In his evidence in Ratko Mladic’s defense, Veljko Lubura, an engineer who worked for the Elektroprenos company in Republika Srpska, denied that the Serb side was to blame for the power cuts in Sarajevo. On the contrary, according to Lubura, the Bosnian side ‘showed no interest’ in improving the situation. Lubura contested the allegations in the report of the BH Elektroprivreda that in 1993, Sarajevo did not have power for a total of 140 days, including a period of 53 days in a row without electricity

Veljko Lubura, defence witness at Rako Mladic trialVeljko Lubura, defence witness at Rako Mladic trial

Through the evidence of the former director of the Electroprenos branch office in Ilidza Veljko Lubura, Ratko Mladic’s defense intends to contest the prosecution’s allegations that the terror campaign in Sarajevo did not involve just the artillery and sniper attacks, but also preventing humanitarian relief from reaching the city and cutting off power, water and gas supply. During the war, the witness was the chief engineer in charge of the facilities providing electricity to 15 Bosnian Serb municipalities. Indirectly, the witness was in charge of providing power to the part of Sarajevo under siege. Lubura has previously given evidence in Radovan Karadzic’s defense. Today, the statement Lubura gave to Karadzic’s defense was admitted into evidence, with an addendum that pertained specifically to the Mladic trial.
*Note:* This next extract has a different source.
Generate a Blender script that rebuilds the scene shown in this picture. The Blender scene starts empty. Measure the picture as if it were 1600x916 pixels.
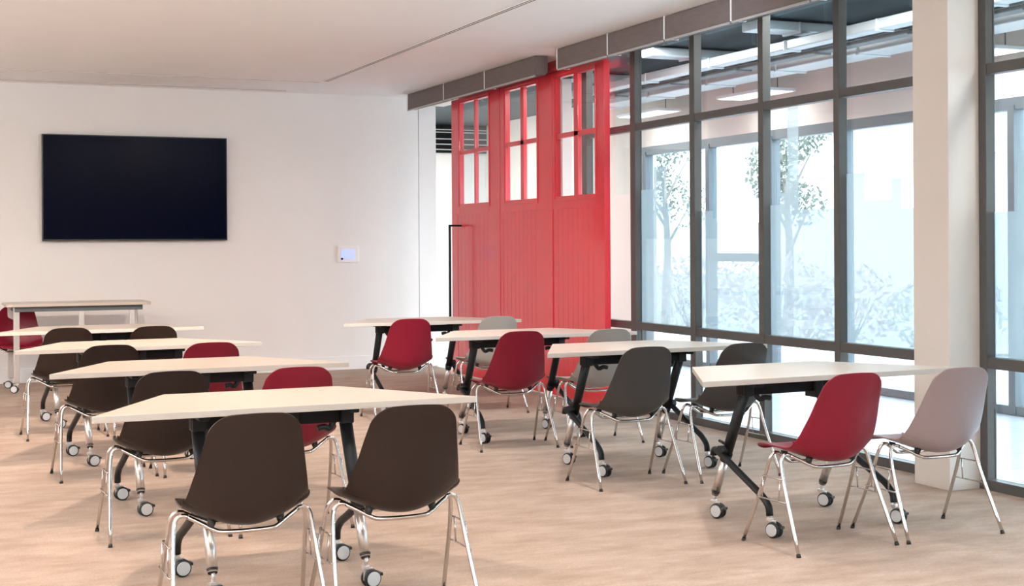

In the statements, Lubura contradicted all of the prosecution’s claims. Lubura argued that the Serb side in fact did everything to make sure the power supply system was operational, in order to meet the needs of both the Serb settlements and the rest of Sarajevo too. In his statement to the defense team, Lubura claimed that the fighting hindered their efforts, as did the ‘obstructions by the Muslim side’. Nevertheless, the city received electricity regularly, using the transmission lines that ran through the Serb-controlled territory. There were occasional black-outs that lasted five to 10 days due to system failure, the witness explained. According to Lubura, the only time the power supply to the city was disrupted for a longer period was from December 1992 to January 1993 after Juka Prazina’s group shelled the substation in Blazuj. In mid-1993 when Serbs conquered Trnovo, the situation improved and the Bosnian Serb authorities wanted the citizens of Sarajevo to feel it, Lubura recounted. The ‘other side’ however, ‘showed no interest’ in improving the power supply in the city. Lubura assumed that it was because the electricity imported from Montenegro ‘had to be paid’.

In his replies to defense counsel Lukic, the witness said that he was the only person who could cut off the power in Sarajevo. But, as Lubura explained, he never did that and he never received any demands to do that, either from the military or civilian authorities. The 'top leadership' never issued any such orders, Lubura was adamant. To corroborate his claim that the obstructions originated in Sarajevo, the defense tendered into evidence an UNPROFOR document from June 1995. The document states that the ‘Bosnian side decided at the eleventh hour not to restore the utilities in the city’, urging UNPROFOR to take control of the Bacevo spring and of gas supply.

In the cross-examination, prosecutor Jeremy responded by showing several UNPROFOR documents stating the opposite, that the Serb side caused power cuts in Sarajevo. The reports note that ‘Serbs deny access’ to locations where the power lines were down, that repairs were underway on the ‘Bosnian side only, and not on the Serb side’ and that the situation improved only when Radovan Karadzic caved in and accepted an agreement to that effect. The witness replied that he didn’t know anything about that.

The prosecutor went on to contest Lubura’s claim that he was the only person who could turn off the power supply in Sarajevo; to that end, he produced a document from the VRS Main Staff signed by General Milovanovic, where the troops are ordered ‘not to interfere with the power and gas supply to the city without my permission’. The witness replied that the army was not at the top of the hierarchy when it came to the issues related to the power supply. ‘In order to have the power cut off, they had to submit a request to the head of the Elektroprivreda. He would then order me to do it, and I would relay the order to the dispatchers', the witness said.

The prosecutor then showed him a report of the BH Elektroprivreda. According to the report, during 1993 Sarajevo was without power for a total of 140 days, including a period when the power was off for 53 days in a row, from 21 June to 13 August 1993. Lubura replied that he couldn’t see ‘how they reached this figure, 53 days’. According to Lubura, the report was not true.

As the hearing drew to a close Zdravko Cvoro, a war-time official from Pale, continued his evidence.